Challenge: Take the material below and extract the lines from the one with "Model this scene" through the one with "parent.add_child(o, true)", word for word, without pictures.

Exercise input:
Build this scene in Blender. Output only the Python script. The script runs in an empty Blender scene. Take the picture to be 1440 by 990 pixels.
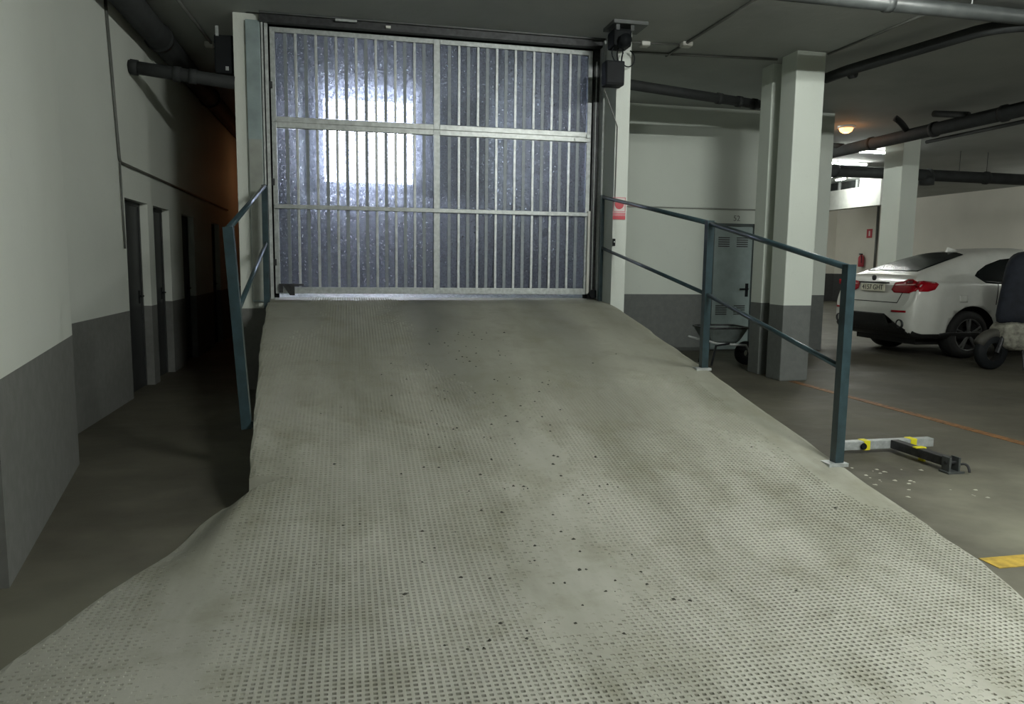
import bpy, bmesh, math, random
import numpy as np
from mathutils import Vector, Matrix
from mathutils.bvhtree import BVHTree
random.seed(7); RNG = np.random.RandomState(11)
S = bpy.context.scene
COL = S.collection

# ------------------------------------------------------------------ camera
def nrm(v):
    v = np.array(v, float); return v / np.linalg.norm(v)
F = 1048.0
Yc = nrm((490 - 720, -(368 - 495), -F))
Xc = nrm((5528 - 720, -(430 - 495), -F)); Xc = nrm(Xc - Xc.dot(Yc) * Yc)
Zc = np.cross(Xc, Yc)
M = Matrix(((*Xc, 0), (*Yc, 0), (*Zc, 1.4), (0, 0, 0, 1)))
cam = bpy.data.cameras.new('camera'); cam.sensor_fit = 'HORIZONTAL'
cam.sensor_width = 36; cam.lens = 36 * F / 1440; cam.clip_end = 200
co = bpy.data.objects.new('camera', cam); COL.objects.link(co)
co.matrix_world = M; S.camera = co

# ------------------------------------------------------------------ world, exposure
S.view_settings.view_transform = 'Standard'; S.view_settings.look = 'None'
S.view_settings.gamma = 1; S.view_settings.use_curve_mapping = False
S.view_settings.exposure = 0.0
S.cycles.use_denoising = True
S.cycles.max_bounces = 8; S.cycles.transparent_max_bounces = 16
S.cycles.sample_clamp_indirect = 6
W = bpy.data.worlds.new('sky'); S.world = W; W.use_nodes = True
bg = W.node_tree.nodes['Background']; bg.inputs[0].default_value = (.80, .87, 1, 1); bg.inputs[1].default_value = 46.0

TUBE = (.97, 1.0, .93)
# (x, y, z, length along, axis, radiant watts) of the fluorescent battens, the last three added out of sight; each gets a fixture below
LAMPS = [(4.4, 4.9, 3.84, 1.5, 'x', 100, TUBE), (3.3, 0.5, 3.84, 1.5, 'x', 660, TUBE),
         (9.6, 1.2, 3.84, 1.5, 'x', 210, TUBE), (14.2, 7.4, 3.84, 1.5, 'x', 110, TUBE),
         (10.85, 14.45, 3.88, 1.2, 'x', 60, TUBE), (11.7, 16.2, 3.88, 1.2, 'x', 60, TUBE), (13.55, 18.9, 3.86, .5, 'y', 75, TUBE),
         (18.6, 15.6, 3.84, 1.5, 'y', 210, TUBE), (16.5, 26.0, 3.84, 1.5, 'x', 160, TUBE),  # both added out of view to brighten the far wall
         (6.6, 14.2, 3.84, 1.5, 'y', 170, TUBE)]  # added unseen behind the door wall, lights the far column's left face

# ------------------------------------------------------------------ materials
MATS = {}
def nodes(name):
    m = bpy.data.materials.new(name); m.use_nodes = True; nt = m.node_tree
    return m, nt, nt.nodes['Principled BSDF']
def N(nt, t, **k):
    n = nt.nodes.new(t)
    for a, b in k.items(): setattr(n, a, b)
    return n
def noise(nt, scale, detail=4, vec=None, rough=.55):
    n = N(nt, 'ShaderNodeTexNoise'); n.inputs['Scale'].default_value = scale
    n.inputs['Detail'].default_value = detail; n.inputs['Roughness'].default_value = rough
    if vec is not None: nt.links.new(vec, n.inputs['Vector'])
    return n.outputs['Fac']
def ramp(nt, fac, stops):
    r = N(nt, 'ShaderNodeValToRGB'); e = r.color_ramp.elements
    while len(e) < len(stops): e.new(.5)
    for el, (p, c) in zip(e, stops): el.position = p; el.color = (*c, 1) if len(c) == 3 else c
    nt.links.new(fac, r.inputs[0]); return r.outputs[0]
def mixc(nt, fac, a, b, mode='MIX'):
    n = N(nt, 'ShaderNodeMix', data_type='RGBA', blend_type=mode)
    for sock, v in ((n.inputs[0], fac), (n.inputs[6], a), (n.inputs[7], b)):
        if isinstance(v, (int, float)): sock.default_value = v
        elif isinstance(v, tuple): sock.default_value = (*v, 1)
        else: nt.links.new(v, sock)
    return n.outputs[2]
def math_(nt, op, a, b=None):
    n = N(nt, 'ShaderNodeMath', operation=op)
    for s, v in zip(n.inputs, (a, b)):
        if v is None: continue
        if isinstance(v, (int, float)): s.default_value = v
        else: nt.links.new(v, s)
    return n.outputs[0]
def pos(nt):
    return N(nt, 'ShaderNodeNewGeometry').outputs['Position']
def mapped(nt, sc):
    mp = N(nt, 'ShaderNodeMapping'); mp.inputs['Scale'].default_value = sc
    nt.links.new(pos(nt), mp.inputs[0]); return mp.outputs[0]
def bump(nt, p, h, st=.2, dist=.02):
    b = N(nt, 'ShaderNodeBump'); b.inputs['Strength'].default_value = st; b.inputs['Distance'].default_value = dist
    nt.links.new(h, b.inputs['Height']); nt.links.new(b.outputs[0], p.inputs['Normal'])
def plain(name, c, rough=.5, metal=0, var=.12, scale=6, bmp=0, coat=0):
    if name in MATS: return MATS[name]
    m, nt, p = nodes(name)
    f = noise(nt, scale, 5, pos(nt))
    d = tuple(x * (1 - var * 1.6) for x in c); l = tuple(min(1, x * (1 + var)) for x in c)
    nt.links.new(ramp(nt, f, [(.3, d), (.7, l)]), p.inputs['Base Color'])
    p.inputs['Roughness'].default_value = rough; p.inputs['Metallic'].default_value = metal
    p.inputs['Coat Weight'].default_value = coat
    if bmp: bump(nt, p, noise(nt, scale * 8, 4, pos(nt)), bmp)
    MATS[name] = m; return m
def emit(name, c, s):
    m, nt, p = nodes(name); p.inputs['Base Color'].default_value = (.9, .9, .9, 1)
    p.inputs['Emission Color'].default_value = (*c, 1); p.inputs['Emission Strength'].default_value = s
    MATS[name] = m; return m
def wallpaint(name, upper, lower, thr):
    """plaster painted white above a grey dado"""
    m, nt, p = nodes(name); P = pos(nt)
    sx = N(nt, 'ShaderNodeSeparateXYZ'); nt.links.new(P, sx.inputs[0])
    st = math_(nt, 'GREATER_THAN', sx.outputs[2], thr)
    f = noise(nt, 1.3, 6, P); f2 = noise(nt, 14, 5, P)
    up = mixc(nt, ramp(nt, f, [(.35, (0, 0, 0)), (.75, (.4, .4, .4))]), upper, tuple(x * .86 for x in upper))
    up = mixc(nt, ramp(nt, f2, [(.62, (0, 0, 0)), (.8, (.25, .25, .25))]), up, tuple(x * .75 for x in upper))
    lo = mixc(nt, ramp(nt, f2, [(.4, (0, 0, 0)), (.75, (.6, .6, .6))]), lower, tuple(x * 1.35 for x in lower))
    nt.links.new(mixc(nt, st, lo, up), p.inputs['Base Color'])
    p.inputs['Roughness'].default_value = .62
    bump(nt, p, noise(nt, 60, 4, P), .25, .006)
    MATS[name] = m; return m
WHITE = (.66, .71, .655)
GREY = (.125, .135, .130)
m_wallL = wallpaint('left_wall_paint', (.68, .71, .66), (.16, .163, .155), .888)
m_wallR = wallpaint('right_wall_paint', WHITE, GREY, .935)
m_far = wallpaint('far_wall_paint', (.66, .64, .57), (.06, .06, .06), 1.15)
m_white = plain('white_paint', (.72, .74, .70), .5, var=.06, bmp=.1)
m_plaster = plain('plain_plaster', (.45, .47, .44), .7, var=.08, bmp=.2)
m_ceil = plain('ceiling_paint', (.42, .44, .43), .8, var=.07, scale=1.2, bmp=.2)
m_orange = plain('lamplit_paint', (.62, .20, .09), .7, var=.1, bmp=.2)  # orange with warm lamplight painted into the colour
m_galv = plain('galvanised_steel', (.46, .49, .49), .42, .3, var=.16, scale=26)
m_galvlight = plain('bright_steel', (.55, .58, .58), .40, .25, var=.14, scale=20)
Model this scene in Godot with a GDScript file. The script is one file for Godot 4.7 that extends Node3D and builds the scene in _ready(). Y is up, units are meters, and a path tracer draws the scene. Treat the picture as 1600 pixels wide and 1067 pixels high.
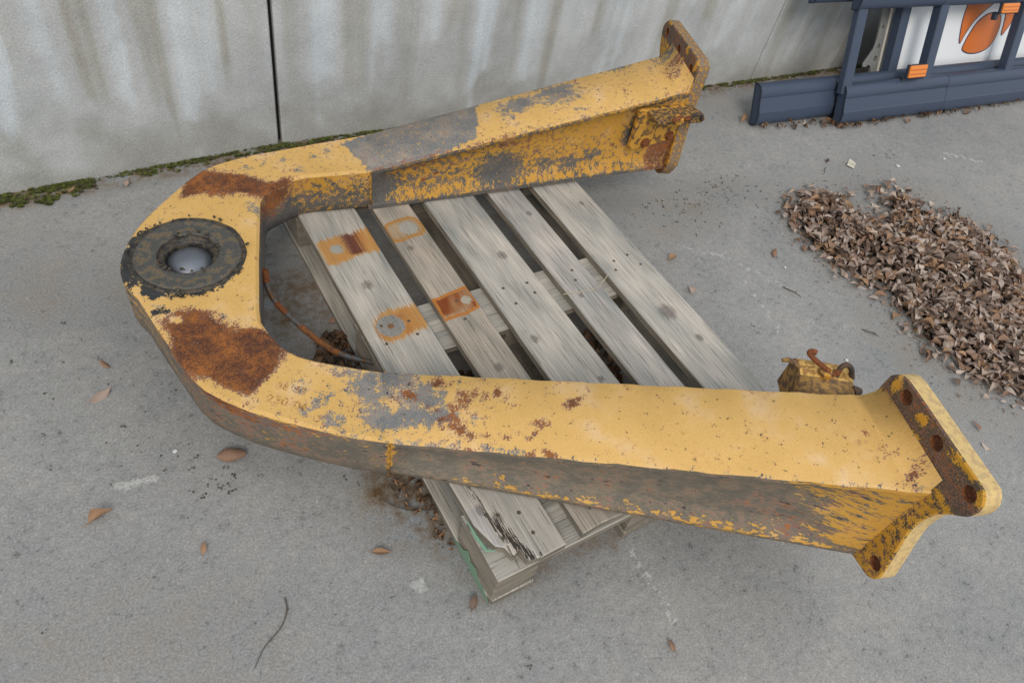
extends Node3D
# A weathered yellow steel yoke lying on a wooden pallet, on a concrete yard beside a concrete panel wall.

var rng := RandomNumberGenerator.new()
var M := {}


# ---------------------------------------------------------------- nodes
func tag(o: Node, label := "", category := "", group := "", kind := "") -> Node:
	if label: o.set_meta("label", label)
	if category: o.set_meta("category", category)
	if group: o.set_meta("group", group)
	if kind: o.set_meta("kind", kind)
	return o


func base(called: String, where: Vector3, label := "", category := "", group := "") -> Node3D:
	var o := Node3D.new()
	o.name = called
	o.position = where
	add_numbered(self, o)
	tag(o, label, category, group)
	return o


func add_numbered(parent: Node, o: Node) -> void:
	var called := String(o.name)
	var n := 0
	while parent.has_node(NodePath(String(o.name))):
		n += 1
		o.name = "%s_%03d" % [called, n]
	parent.add_child(o, true)


func put(called: String, st, material: Material, parent: Node = self) -> MeshInstance3D:
	var o := MeshInstance3D.new()
	o.name = called
	o.mesh = (st.commit() if st is SurfaceTool else st)
	if material: o.material_override = material
	add_numbered(parent, o)
	return o


func put2(called: String, first: SurfaceTool, second: SurfaceTool, m1: Material, m2: Material, parent: Node = self) -> MeshInstance3D:
	var o := MeshInstance3D.new()
	o.name = called
	var mesh: ArrayMesh = done(first).commit()
	done(second).commit(mesh)
	mesh.surface_set_material(0, m1)
	mesh.surface_set_material(1, m2)
	o.mesh = mesh
	add_numbered(parent, o)
	return o


func begin() -> SurfaceTool:
	var st := SurfaceTool.new()
	st.begin(Mesh.PRIMITIVE_TRIANGLES)
	st.set_smooth_group(-1)
	return st


func done(st: SurfaceTool) -> SurfaceTool:
	st.generate_normals()
	return st


# ---------------------------------------------------------------- geometry
func tri(st: SurfaceTool, a: Vector3, b: Vector3, c: Vector3, out: Vector3, ua := Vector2.ZERO, ub := Vector2.ZERO, uc := Vector2.ZERO) -> void:
	if (c - a).cross(b - a).dot(out) < 0.0:
		var t := b; b = c; c = t
		var u := ub; ub = uc; uc = u
	st.set_uv(ua); st.add_vertex(a)
	st.set_uv(ub); st.add_vertex(b)
	st.set_uv(uc); st.add_vertex(c)


func quad(st: SurfaceTool, a: Vector3, b: Vector3, c: Vector3, d: Vector3, out: Vector3, ua := Vector2.ZERO, ub := Vector2.ZERO, uc := Vector2.ZERO, ud := Vector2.ZERO) -> void:
	tri(st, a, b, c, out, ua, ub, uc)
	tri(st, a, c, d, out, ua, uc, ud)


func ccw(p: PackedVector2Array) -> PackedVector2Array:
	var area := 0.0
	for i in p.size():
		area += p[i].cross(p[(i + 1) % p.size()])
	if area < 0.0: p.reverse()
	return p


func inset(p: PackedVector2Array, b: float) -> PackedVector2Array:
	var r := PackedVector2Array()
	var n := p.size()
	for i in n:
		var e1 := (p[i] - p[(i + n - 1) % n]).normalized()
		var e2 := (p[(i + 1) % n] - p[i]).normalized()
		var n1 := Vector2(-e1.y, e1.x)
		var n2 := Vector2(-e2.y, e2.x)
		r.append(p[i] + (n1 + n2) / maxf(0.35, 1.0 + n1.dot(n2)) * b)
	return r


func circle(c: Vector2, r: float, n: int) -> PackedVector2Array:
	var p := PackedVector2Array()
	for i in n: p.append(c + Vector2(cos(TAU * i / n), sin(TAU * i / n)) * r)
	return p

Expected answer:
Model this scene in Godot with a GDScript file. The script is one file for Godot 4.7 that extends Node3D and builds the scene in _ready(). Y is up, units are meters, and a path tracer draws the scene. Treat the picture as 1600 pixels wide and 1067 pixels high.
extends Node3D
# A weathered yellow steel yoke lying on a wooden pallet, on a concrete yard beside a concrete panel wall.

var rng := RandomNumberGenerator.new()
var M := {}


# ---------------------------------------------------------------- nodes
func tag(o: Node, label := "", category := "", group := "", kind := "") -> Node:
	if label: o.set_meta("label", label)
	if category: o.set_meta("category", category)
	if group: o.set_meta("group", group)
	if kind: o.set_meta("kind", kind)
	return o


func base(called: String, where: Vector3, label := "", category := "", group := "") -> Node3D:
	var o := Node3D.new()
	o.name = called
	o.position = where
	add_numbered(self, o)
	tag(o, label, category, group)
	return o


func add_numbered(parent: Node, o: Node) -> void:
	var called := String(o.name)
	var n := 0
	while parent.has_node(NodePath(String(o.name))):
		n += 1
		o.name = "%s_%03d" % [called, n]
	parent.add_child(o, true)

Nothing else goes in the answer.